ということで、この作者の一番有名な作品であり、今まで読む気になれなかった『アンドロイドは電気羊の夢を見るか?(原題: Do androids dream of electric sheep?)』を読んでみました。
結果は、読んで大正解。今読むととても面白かったです。そして、映画よりもずっと深くて面白いじゃないかと思いました。
一部、前回読んだ短編小説集の中にあった『世界をわが手に』ともなんとなく似ているなという気分になりました。今の人からするとどうでも良いようなことに人々が夢中になっている様子が似ているというか。
前回も書きましたが、この作者の作品は、別々の作品なのになんとなくつながっているという妙な感覚を受けますね。
原作を読んでみると、映画は原作の面白さを十分に伝えられていないなと思う反面、映画の中でのデッカードやレイチェルのイメージが頭に浮かんできて、小説を読むのが楽になっているなという感覚を覚えました。
やはり、実写化する場合には、見た目をどう良くするかの方に力もお金も注がなければいけませんし、広く公開するためには物議を醸しそうな所は省いたりしなければならず、実写化も大変なんだろうなとも思いますね。

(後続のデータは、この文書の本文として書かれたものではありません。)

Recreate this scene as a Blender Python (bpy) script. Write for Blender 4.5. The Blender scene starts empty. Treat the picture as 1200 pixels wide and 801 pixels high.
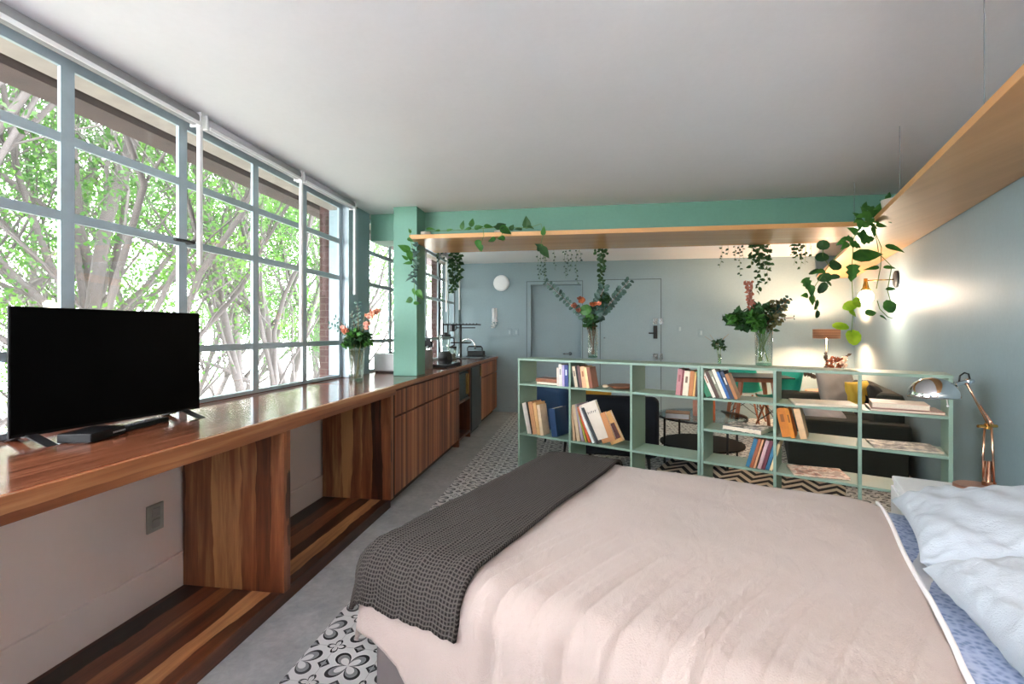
import bpy, bmesh, math, random
from mathutils import Vector, Matrix
from math import sin, cos, pi, radians, sqrt, atan2
random.seed(7)
S = bpy.context.scene
COL = S.collection

# ---------------------------------------------------------------- camera numbers (frame 1200 x 801)
FPX, CXP, HYP, CAMH = 550.0, 600.0, 389.0, 1.29
TH = math.atan(83 / 550.0)
FV = Vector((-sin(TH), cos(TH), 0)); RV = Vector((cos(TH), sin(TH), 0)); CC = Vector((0, 0, CAMH))
def ray(u, v): return FV + RV * ((u - CXP) / FPX) + Vector((0, 0, (HYP - v) / FPX))
def oz(u, v, z): r = ray(u, v); return CC + r * ((z - CAMH) / r.z)
def ox(u, v, x): r = ray(u, v); return CC + r * (x / r.x)
def oy(u, v, y): r = ray(u, v); return CC + r * (y / r.y)
def od(u, v, d): return CC + ray(u, v) * d

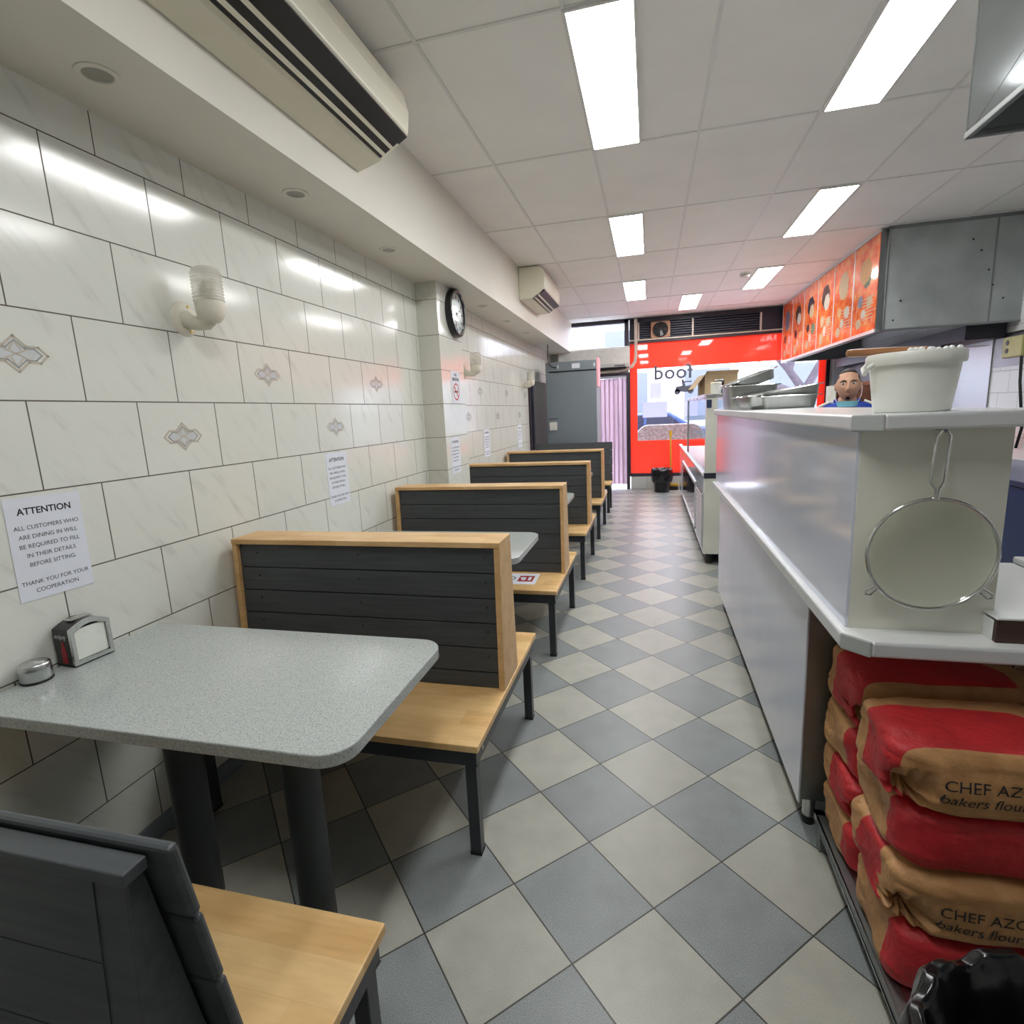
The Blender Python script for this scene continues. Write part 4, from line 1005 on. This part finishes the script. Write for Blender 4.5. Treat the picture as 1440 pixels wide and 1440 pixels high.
def odds():
    bin_bag('rubbish_bin', 'black plastic-lined bin in the bottom right corner beside the flour bags', .585, .70, .225, .535, 3)
    bin_bag('rubbish_bin', 'small black-lined bin at the far end under the shop window', .20, 9.62, .175, .40, 11)
    br = thing('broom', 'yellow-handled broom leaning by the shop window behind the far bin', 'broom', (.35, 9.80, 0))
    MB().tube([(0, 0, .10), (.0, .03, .5), (.0, .10, 1.0)], .014, 10).build('handle', 'yellow', br, smooth=True)
    MB().tube([(0, .098, .93), (0, .108, 1.03)], [.026, .030], 12).build('grip', 'yellow', br, smooth=True)
    MB().box(-.13, .13, -.03, .03, .07, .115).build('head', 'yellow', br, bevel=.006)
    m = MB()
    for i in range(14):
        x = -.12+.0185*i; m.hexa([(x-.008, -.026, .07), (x+.008, -.026, .07), (x+.008, .026, .07), (x-.008, .026, .07)], [(x-.012, -.034, 0), (x+.010, -.034, 0), (x+.010, .034, 0), (x-.012, .034, 0)])
    tag(m.build('bristles', 'black_matt', br), kind='stuff')
    # papers taped to the shop window
    for lab, x, z, w_, h_ in (('small pale paper high on the window under the reversed lettering', .097, 1.73, .19, .27), ('wide pale paper on the shop window above the mottled seat', .085, 1.405, .42, .27), ('pale paper on the window seen through the display fridge glass', .69, 1.40, .23, .27)):
        o = MB().box(-w_/2, w_/2, -.0008, .0008, -h_/2, h_/2).build('window_notice', 'window_paper'); o.location = (x, YF+.018, z); tag(o, lab, 'notice', 'papers taped to the shop window')
    # tall grey fridge with its back to the room
    g = thing('upright_fridge', 'tall grey fridge seen from behind, beyond the last bench', 'fridge', (-1.16, 8.36, 0))
    W = .385
    MB().box(-W, W, 0, .62, .06, 2.04).build('cabinet', 'grey_cabinet', g, bevel=.006)
    MB().box(-W, W, 0, .62, 2.048, 2.185).build('header', 'grey_cabinet', g, bevel=.004)
    MB().box(-W+.06, W-.005, -.004, .0, 2.030, 2.052).build('slot', 'black_matt', g)
    MB().box(.02, .14, -.003, .001, 2.08, 2.15).build('rating_plate', 'paper', g)
    for x in (-.19, W-.03): MB().box(x-.008, x+.008, -.004, .001, 2.09, 2.14).build('clip', 'paper', g)
    MB().box(-W+.04, -W+.155, -.02, .001, 1.165, 1.29).build('socket_box', 'white_paint', g, bevel=.004)
    MB().box(-W+.03, -W+.17, -.003, .001, 1.33, 1.35).build('sticker', 'ink_grey', g)
    MB().box(W+.001, W+.022, .02, .4, 1.80, 2.22).build('side_sign', 'pink_card', g)
    for x in (-W+.05, W-.05):
        for y in (.05, .57): MB().cyl((x, y, 0), (x, y, .062), .022, n=14).build('foot', 'rubber', g)
    t = MB().tube([(-1.50, 8.37, 2.45), (-1.50, 8.36, 2.25), (-1.49, 8.35, 2.17), (-1.44, 8.345, 2.12), (-1.38, 8.345, 2.10)], .008, 8).build('power_cable', 'black_plastic', smooth=True)
    tag(t, 'black cable running down to the top of the tall grey fridge', 'cable')

# ------------------------------------------------------------------ kitchen side
def kitchen():
    h = thing('range_hood', 'large grey steel range hood on the right behind the menu panels', 'hood', (0, 0, 0))
    x0, y0, y1, z0 = 2.12, 6.0, 9.86, 2.062
    m = MB(); m.box(x0, XR, y0, y0+.012, z0, ZC); m.build('end_plate', 'hood_plate', h, bevel=.002)
    m = MB(); m.box(x0, x0+.012, y0, y1, z0, ZC); m.box(x0, XR, y1-.012, y1, z0, ZC); m.box(x0, XR, y0+.012, y1, z0+.28, z0+.30); m.build('shell', 'steel_dull', h)
    m = MB(); m.box(x0-.004, XR, y0-.006, y0+.02, z0-.012, z0+.006); m.box(x0-.004, x0+.02, y0, y1, z0-.012, z0+.006); m.box(x0-.004, x0+.012, y0-.006, y0+.004, z0, ZC); m.box(x0, XR, y0-.006, y0+.004, ZC-.03, ZC); m.build('edge_trim', 'steel_dull', h, bevel=.002)
    MB().box(2.86, XR-.02, y0+.15, y1-.05, 1.93, 2.058).build('hood_shade_box', 'louvre_dark', h)  # dark box added in place of the shade inside the hood
    m = MB()
    for x, z in ((2.25, .25), (2.85, .62), (2.92, .45), (2.96, .32), (2.78, .72), (2.20, .08), (3.05, .2)): m.cyl((x, y0-.005, z0+z), (x, y0-.001, z0+z), .008, n=10)
    m.build('rivet', 'black_plastic', h)
    MB().box(2.95, 2.965, y0-.003, y0, z0, ZC).build('seam', 'steel_dull', h)
    b = thing('menu_board', 'orange menu board of six food panels along the range hood', 'menu board', (x0-.002, 6.03, z0))
    MB().box(-.05, 0, 0, 3.80, 0, ZC-z0-.005).build('light_box', 'steel_dull', b)
    MB().box(-.062, -.048, -.005, 3.80, -.012, .018).build('lower_trim', 'alu_edge', b); MB().box(-.062, -.048, -.005, 3.80, ZC-z0-.03, ZC-z0-.004).build('upper_trim', 'alu_edge', b)
    W = 3.80/6
    dishes = [('ink_grey', 'card'), ('dark_brown', 'motif_sand'), ('louvre_dark', 'card'), ('dark_brown', 'motif_sand'), ('card', 'kraft'), ('kraft', 'leaf')]
    for k in range(6):
        p = MB().box(-.056, -.050, W*k+.006, W*(k+1)-.006, .02, ZC-z0-.035).build('menu_panel', 'menu_orange', b)
        MB().box(-.060, -.050, W*(k+1)-.010, W*(k+1)+.010, .0, ZC-z0-.03).build('divider', 'alu_edge', b)
        kk = 5-k; r = random.Random(kk+2); cy = W*(k+.5)
        for (dy, dz, rad, mt) in ((0, .60, .15, dishes[kk][0]), (-.05, .53, .10, dishes[kk][1]), (.10, .33, .07, dishes[(kk+1) % 6][0]), (-.14, .30, .075, dishes[(kk+3) % 6][1]), (.0, .20, .06, 'motif_sand'), (.12, .12, .07, 'card')):
            sc = .7+.3*r.random()
            q = [(cy+dy+rad*math.cos(2*PI*j/20)*(1+.10*math.sin(3*j)), dz+rad*sc*math.sin(2*PI*j/20)*(1+.1*math.cos(2*j))) for j in range(20)]
            MB().prism(q, 'x', -.0566-.0004*r.random(), -.0558).build('food_picture', mt, p)
        m = MB()
        for j in range(7): z = .14+.032*j; m.box(-.0564, -.0558, cy-.26+.03*(j % 2), cy-.02+.1*r.random(), z, z+.007)
        m.build('menu_lines', 'motif_sand', p)
    # second hood in the top right corner
    g = thing('canopy_hood', 'polished steel canopy hood corner at the top right of the photo', 'hood', (0, 0, 0))
    x0, y0, y1, z0 = .838, -.2, 1.90, 2.135
    m = MB(); m.box(x0, x0+.006, y0, y1, z0, ZC); m.box(x0, 2.4, y1-.006, y1, z0, ZC); m.build('shell', 'canopy_steel', g, bevel=.002)
    MB().box(x0+.006, 2.4, y0, y1-.006, z0+.10, z0+.11).build('underside', 'steel_dull', g)
    m = MB(); m.box(x0-.003, x0+.012, y0, y1+.003, z0-.004, z0+.012); m.box(x0, 2.4, y1-.010, y1+.003, z0-.004, z0+.012); m.build('lip', 'steel_dull', g, bevel=.002)
    m = MB(); m.box(x0+.03, 2.38, 1.84, 1.88, z0+.09, z0+.10); m.build('grease_gutter', 'black_plastic', g)
    struct(MB().box(XR-.012, XR-.001, 6.35, 9.9, .9, 2.06).build('trim_5', 'steel_hood'), 'stainless splash sheet on the right wall under the hood')
    # socket plate
    s = thing('power_socket', 'cream double socket on a grey metal plate on the right tiled wall', 'socket', (XR, 5.95, 1.82))
    MB().box(-.010, 0, -.55, .36, -.15, .15).build('metal_plate', 'steel_dull', s)
    MB().box(-.07, -.009, -.14, .14, -.08, .10).build('socket_box', 'socket_cream', s, bevel=.01)
    for z in (-.02, .05): MB().cyl((-.074, .06, z), (-.068, .06, z), .022, n=18).build('outlet', 'black_plastic', s)
    MB().tube([(-.04, -.1, -.08), (-.04, -.12, -.3), (-.03, -.2, -.7), (-.03, -.15, -.88)], .012, 8).build('cable', 'black_plastic', s, smooth=True)
    n = thing('kitchen_cabinet', 'navy blue low cabinet seen past the right end of the counter', 'cabinet', (2.45, 3.0, 0))
    MB().box(0, .72, 0, 2.95, .08, .80).build('body', 'navy', n, bevel=.004); MB().box(-.015, .74, -.015, 2.965, .80, .835).build('top', 'navy', n, bevel=.004)
    MB().box(.05, .70, .03, 2.9, 0, .08).build('plinth', 'black_matt', n)
    t = MB().tube([(3.15, 5.25, .90), (3.15, 5.25, 1.02), (3.14, 5.22, 1.2), (3.12, 5.2, 1.36), (3.06, 5.2, 1.44), (2.98, 5.2, 1.40)], .014, 10).build('tap_hose', 'chrome', smooth=True)
    tag(t, 'curved chrome tap hose in front of the right wall tiles', 'tap')
    # grill behind the man, then a dark box for shade under the hood
    k = thing('kebab_grill', 'upright grill with a brown rounded mass of meat behind the man in blue', 'grill', (1.69, 5.20, 0))
    MB().box(-.24, .24, -.22, .22, .08, .94).build('base', 'steel_dull', k, bevel=.006)
    for x in (-.2, .2):
        for y in (-.18, .18): MB().cyl((x, y, 0), (x, y, .082), .02, n=14).build('foot', 'rubber', k)
    wob = lambda r, hh, a: (r*(1+.04*noise.noise(Vector((math.cos(a)*3, math.sin(a)*3, hh*14)))), hh)
    MB().lathe([(.001, 1.0), (.15, 1.0), (.17, 1.06), (.19, 1.3), (.20, 1.48), (.19, 1.545), (.15, 1.572), (.001, 1.58)], n=44, capped=False, fn=wob).build('meat', 'meat_brown', k, smooth=True)
    MB().cyl((0, 0, .94), (0, 0, 1.60), .012, n=14).build('spit', 'chrome', k)
    m = MB(); q = [(.232*math.cos(math.radians(a)), .232*math.sin(math.radians(a))) for a in range(150, 216, 6)]; q2 = [(.224*math.cos(math.radians(a)), .224*math.sin(math.radians(a))) for a in range(210, 144, -6)]
    m.prism(q+q2, 'z', .94, 1.555); m.build('side_shield', 'white_paint', k)
    MB().lathe([(.001, 1.60), (.03, 1.60), (.035, 1.61), (.035, 1.64), (.02, 1.65), (.001, 1.65)], c=(.12, 0, -.04), n=24, capped=False).build('collar', 'chrome', k, smooth=True)
    MB().ball((.12, 0, 1.65), .036, (1, 1, 1.1)).build('knob', 'black_plastic', k, smooth=True)
    e = thing('wall_shade_box', 'dark box added for the shaded steel along the right wall, under the hood', 'cupboard', (2.60, 7.4, 0))
    MB().box(.41, .585, 0, 2.5, 0, 1.925).build('body', 'louvre_dark', e, bevel=.004)  # dark colour stands for shade on the steel wall, no real furniture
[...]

でも、そうして実写化することにより、原作にある程度の映像的イメージを付加できるという意味では、結構役に立っているのではないでしょうか。
一般的に、小説やマンガが実写化されると、原作よりもつまらないという評価が出ることが多いように思いますが、私のように実写化を見てから原作を読むというのは、結構良い楽しみ方なのではないかと思いました。原作と映画のいいとこ取りをして読むという楽しみ方ですね。
本書を読み終わってから、映画も今観たら解釈が変わるかもと思い、HuluとかNetflixにないかなと探しましたが、ありませんでした。
はて?と思い、本棚の奥にしまってあったDVDを見てみると「ブレードランナー 最終盤」というDVDがありました。最初の印象が好きではないと言いながら、DVDは買っていたんですね。多分買ったのは、大学生くらいではないかと思います。
再生してみると、DVDのディスクが劣化しているのか、この前買ったUSB接続のドライブが悪いのか、エラーで途中で再生が止まってしまう所が何箇所かありましたが、なんとか最後まで観ることが出来ました。
やはり、今見ても、映画版はあまり好きではありませんでした。
ちなみに、映画「ブレードランナー」の続編「ブレードランナー 2049」が来年公開されるそうです。
SF映画「ブレードランナー 2049」予告編がYouTubeで公開開始、ハリソン・フォード演じるリック・デッカードも登場 - GIGAZINE
ハリソン・フォードもデッカード役として出演するそうですが、どんな出来になっているのでしょうか。注目しておきたいと思います。